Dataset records
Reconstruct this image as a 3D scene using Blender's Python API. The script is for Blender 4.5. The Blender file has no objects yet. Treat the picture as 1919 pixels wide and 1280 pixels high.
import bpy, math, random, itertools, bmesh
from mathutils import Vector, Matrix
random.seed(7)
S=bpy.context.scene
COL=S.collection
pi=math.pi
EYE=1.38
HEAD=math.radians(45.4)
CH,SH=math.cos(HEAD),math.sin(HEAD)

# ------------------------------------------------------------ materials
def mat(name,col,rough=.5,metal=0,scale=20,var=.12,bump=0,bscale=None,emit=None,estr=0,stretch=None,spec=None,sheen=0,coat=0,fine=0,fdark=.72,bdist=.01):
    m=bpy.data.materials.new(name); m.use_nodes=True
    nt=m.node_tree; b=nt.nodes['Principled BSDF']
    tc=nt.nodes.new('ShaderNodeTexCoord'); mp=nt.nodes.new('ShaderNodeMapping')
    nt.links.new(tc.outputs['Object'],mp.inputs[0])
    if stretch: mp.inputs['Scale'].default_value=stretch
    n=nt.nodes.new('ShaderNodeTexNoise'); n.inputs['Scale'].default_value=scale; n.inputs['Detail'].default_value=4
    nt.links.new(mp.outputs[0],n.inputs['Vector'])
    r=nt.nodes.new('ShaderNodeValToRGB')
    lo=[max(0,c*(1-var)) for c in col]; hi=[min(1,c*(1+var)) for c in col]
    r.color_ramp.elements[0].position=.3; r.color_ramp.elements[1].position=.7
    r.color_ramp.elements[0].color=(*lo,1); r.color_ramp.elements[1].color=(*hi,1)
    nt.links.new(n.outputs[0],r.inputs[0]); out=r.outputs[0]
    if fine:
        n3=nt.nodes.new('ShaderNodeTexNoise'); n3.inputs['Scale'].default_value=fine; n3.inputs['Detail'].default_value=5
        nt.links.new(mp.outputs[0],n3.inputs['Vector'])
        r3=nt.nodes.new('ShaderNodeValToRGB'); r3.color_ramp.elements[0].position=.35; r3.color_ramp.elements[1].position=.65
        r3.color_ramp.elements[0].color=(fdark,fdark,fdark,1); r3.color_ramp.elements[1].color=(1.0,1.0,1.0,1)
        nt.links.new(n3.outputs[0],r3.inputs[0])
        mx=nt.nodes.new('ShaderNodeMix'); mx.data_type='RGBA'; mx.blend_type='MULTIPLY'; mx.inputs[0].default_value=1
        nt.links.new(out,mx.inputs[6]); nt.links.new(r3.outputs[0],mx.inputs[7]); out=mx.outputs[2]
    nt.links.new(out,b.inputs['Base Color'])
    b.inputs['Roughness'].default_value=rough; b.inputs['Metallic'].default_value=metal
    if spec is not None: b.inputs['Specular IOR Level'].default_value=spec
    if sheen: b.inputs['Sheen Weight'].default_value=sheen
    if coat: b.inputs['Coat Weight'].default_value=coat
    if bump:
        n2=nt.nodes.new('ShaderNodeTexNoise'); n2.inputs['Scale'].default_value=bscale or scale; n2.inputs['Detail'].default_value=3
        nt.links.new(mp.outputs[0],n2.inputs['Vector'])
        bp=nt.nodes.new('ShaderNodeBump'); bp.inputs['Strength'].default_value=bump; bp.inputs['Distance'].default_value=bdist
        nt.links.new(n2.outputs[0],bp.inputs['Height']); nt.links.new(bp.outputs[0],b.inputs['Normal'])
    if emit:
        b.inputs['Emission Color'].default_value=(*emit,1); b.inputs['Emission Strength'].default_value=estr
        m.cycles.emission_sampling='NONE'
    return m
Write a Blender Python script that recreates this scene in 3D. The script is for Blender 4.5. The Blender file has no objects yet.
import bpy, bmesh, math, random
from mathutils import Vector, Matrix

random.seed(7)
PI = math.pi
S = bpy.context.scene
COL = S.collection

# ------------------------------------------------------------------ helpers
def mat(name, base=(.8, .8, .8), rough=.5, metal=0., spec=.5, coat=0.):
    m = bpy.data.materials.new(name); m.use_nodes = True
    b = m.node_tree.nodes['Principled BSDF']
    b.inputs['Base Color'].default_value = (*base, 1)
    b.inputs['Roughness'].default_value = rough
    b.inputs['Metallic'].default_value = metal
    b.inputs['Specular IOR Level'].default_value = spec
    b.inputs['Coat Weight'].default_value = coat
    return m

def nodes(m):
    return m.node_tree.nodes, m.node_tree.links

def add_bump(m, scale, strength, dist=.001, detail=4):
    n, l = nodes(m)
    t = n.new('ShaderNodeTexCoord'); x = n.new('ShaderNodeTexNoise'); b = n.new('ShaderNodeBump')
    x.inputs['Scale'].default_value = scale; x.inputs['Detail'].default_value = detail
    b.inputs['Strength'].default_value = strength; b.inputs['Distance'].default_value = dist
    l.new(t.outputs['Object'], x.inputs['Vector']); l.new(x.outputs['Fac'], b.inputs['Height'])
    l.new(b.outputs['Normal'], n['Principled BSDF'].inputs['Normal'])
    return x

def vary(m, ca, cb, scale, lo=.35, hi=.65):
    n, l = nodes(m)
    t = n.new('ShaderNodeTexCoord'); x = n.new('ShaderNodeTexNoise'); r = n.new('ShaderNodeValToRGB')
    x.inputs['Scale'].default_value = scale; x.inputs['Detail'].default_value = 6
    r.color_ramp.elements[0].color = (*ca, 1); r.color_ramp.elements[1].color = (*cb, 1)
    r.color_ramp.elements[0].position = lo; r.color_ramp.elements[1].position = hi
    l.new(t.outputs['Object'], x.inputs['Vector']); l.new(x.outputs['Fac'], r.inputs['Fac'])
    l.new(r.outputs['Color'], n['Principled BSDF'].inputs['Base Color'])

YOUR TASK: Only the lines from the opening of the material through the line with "CH,SH=math.cos(HEAD),math.sin(HEAD)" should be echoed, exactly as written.

OUTPUT FOR THIS TASK:
Reconstruct this image as a 3D scene using Blender's Python API. The script is for Blender 4.5. The Blender file has no objects yet. Treat the picture as 1919 pixels wide and 1280 pixels high.
import bpy, math, random, itertools, bmesh
from mathutils import Vector, Matrix
random.seed(7)
S=bpy.context.scene
COL=S.collection
pi=math.pi
EYE=1.38
HEAD=math.radians(45.4)
CH,SH=math.cos(HEAD),math.sin(HEAD)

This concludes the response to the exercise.